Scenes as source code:
------------------------------------------------------------------------

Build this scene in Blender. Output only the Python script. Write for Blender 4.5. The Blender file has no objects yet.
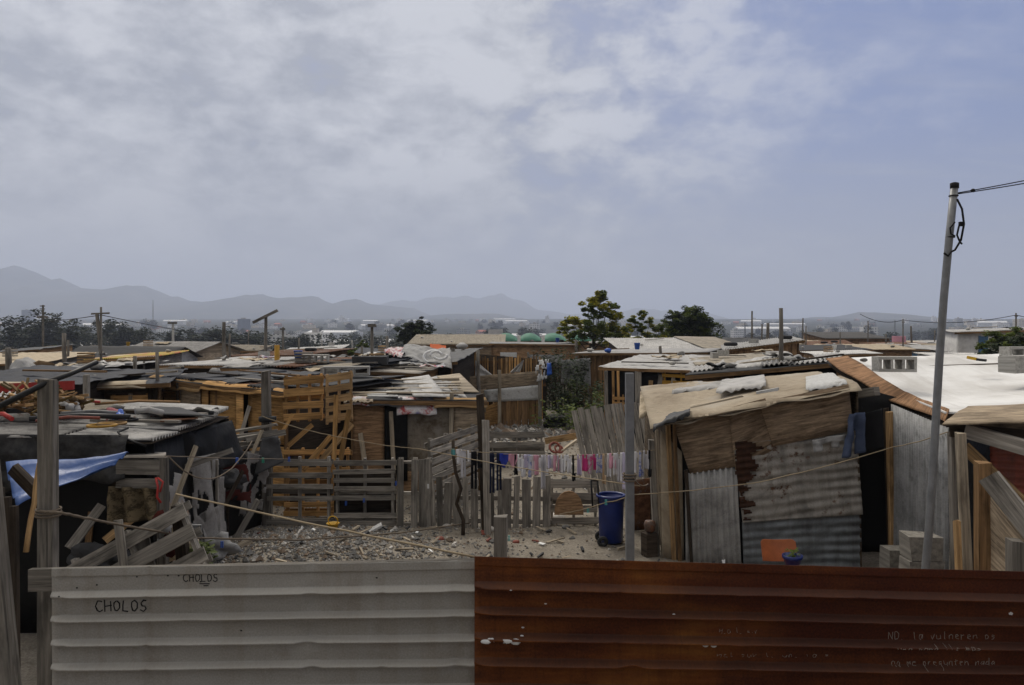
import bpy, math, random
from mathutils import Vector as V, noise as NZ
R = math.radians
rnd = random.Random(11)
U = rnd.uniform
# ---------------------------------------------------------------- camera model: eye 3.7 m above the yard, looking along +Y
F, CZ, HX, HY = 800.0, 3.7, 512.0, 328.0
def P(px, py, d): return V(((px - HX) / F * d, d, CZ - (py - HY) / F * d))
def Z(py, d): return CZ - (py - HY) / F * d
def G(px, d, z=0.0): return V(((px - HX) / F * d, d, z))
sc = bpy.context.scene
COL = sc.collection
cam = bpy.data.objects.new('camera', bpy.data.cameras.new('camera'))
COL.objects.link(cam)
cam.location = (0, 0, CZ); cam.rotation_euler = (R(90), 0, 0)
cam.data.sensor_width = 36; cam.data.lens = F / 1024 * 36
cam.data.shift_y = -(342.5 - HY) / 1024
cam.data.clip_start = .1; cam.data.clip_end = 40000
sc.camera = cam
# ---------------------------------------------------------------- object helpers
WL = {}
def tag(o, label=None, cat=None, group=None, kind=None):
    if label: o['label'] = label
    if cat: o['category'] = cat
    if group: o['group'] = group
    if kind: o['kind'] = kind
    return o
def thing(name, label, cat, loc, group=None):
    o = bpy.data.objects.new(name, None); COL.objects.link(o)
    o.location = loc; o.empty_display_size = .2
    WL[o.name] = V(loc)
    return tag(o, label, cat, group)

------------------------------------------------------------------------

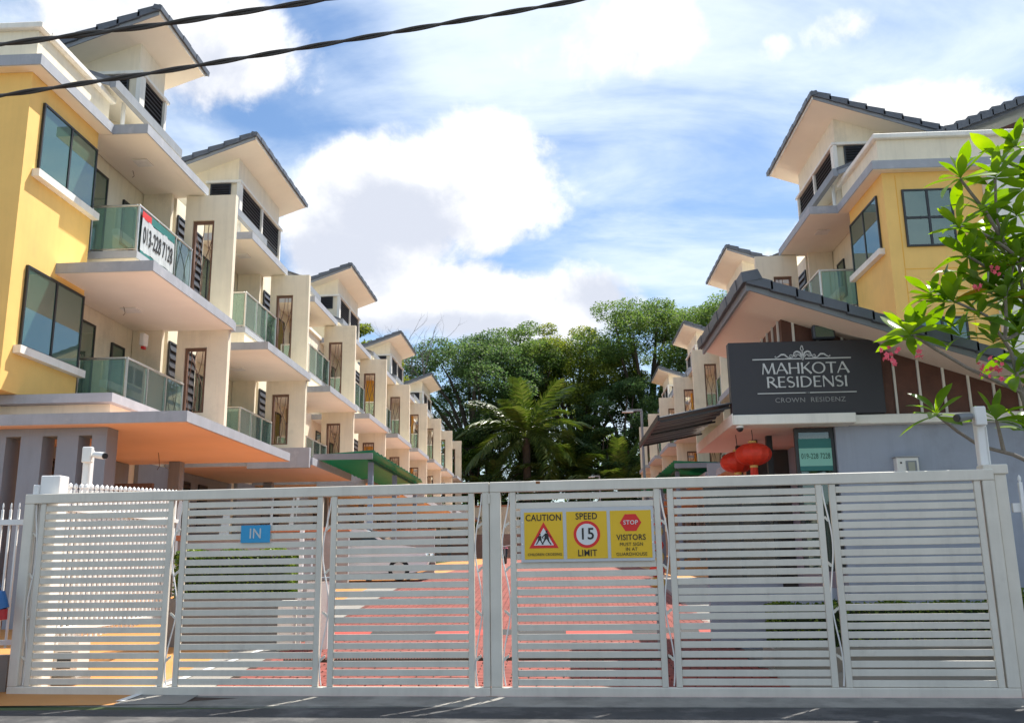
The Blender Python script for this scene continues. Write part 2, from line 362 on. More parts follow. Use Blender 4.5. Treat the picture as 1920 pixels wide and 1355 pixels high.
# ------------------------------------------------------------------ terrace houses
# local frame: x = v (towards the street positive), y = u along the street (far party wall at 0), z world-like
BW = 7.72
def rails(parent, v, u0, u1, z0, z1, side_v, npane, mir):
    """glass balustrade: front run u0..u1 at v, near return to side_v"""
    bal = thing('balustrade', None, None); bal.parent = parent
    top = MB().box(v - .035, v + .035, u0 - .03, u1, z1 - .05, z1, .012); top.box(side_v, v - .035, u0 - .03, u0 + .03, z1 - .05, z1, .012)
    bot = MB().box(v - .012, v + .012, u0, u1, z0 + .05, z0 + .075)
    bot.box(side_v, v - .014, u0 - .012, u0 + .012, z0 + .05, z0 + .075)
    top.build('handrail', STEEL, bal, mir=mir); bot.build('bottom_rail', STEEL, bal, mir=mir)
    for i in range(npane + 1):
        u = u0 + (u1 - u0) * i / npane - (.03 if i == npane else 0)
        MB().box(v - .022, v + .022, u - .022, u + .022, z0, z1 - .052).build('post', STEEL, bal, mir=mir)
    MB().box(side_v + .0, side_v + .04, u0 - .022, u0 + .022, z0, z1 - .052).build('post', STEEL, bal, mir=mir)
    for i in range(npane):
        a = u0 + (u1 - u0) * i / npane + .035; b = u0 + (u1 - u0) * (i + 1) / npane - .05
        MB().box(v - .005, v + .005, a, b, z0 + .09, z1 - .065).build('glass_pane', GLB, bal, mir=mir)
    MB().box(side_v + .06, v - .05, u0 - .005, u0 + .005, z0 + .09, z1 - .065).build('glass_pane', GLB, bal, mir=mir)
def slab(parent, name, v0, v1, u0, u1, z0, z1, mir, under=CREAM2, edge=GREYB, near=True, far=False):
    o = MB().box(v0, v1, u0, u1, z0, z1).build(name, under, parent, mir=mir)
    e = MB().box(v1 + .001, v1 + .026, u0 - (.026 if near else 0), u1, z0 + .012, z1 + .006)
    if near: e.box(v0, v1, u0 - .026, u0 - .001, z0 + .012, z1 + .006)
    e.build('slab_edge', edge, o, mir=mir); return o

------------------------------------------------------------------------

Go through the entries and return each line where the word "Blender" appears.

Complete answer:
Build this scene in Blender. Output only the Python script. Write for Blender 4.5. The Blender file has no objects yet.
The Blender Python script for this scene continues. Write part 2, from line 362 on. More parts follow. Use Blender 4.5. Treat the picture as 1920 pixels wide and 1355 pixels high.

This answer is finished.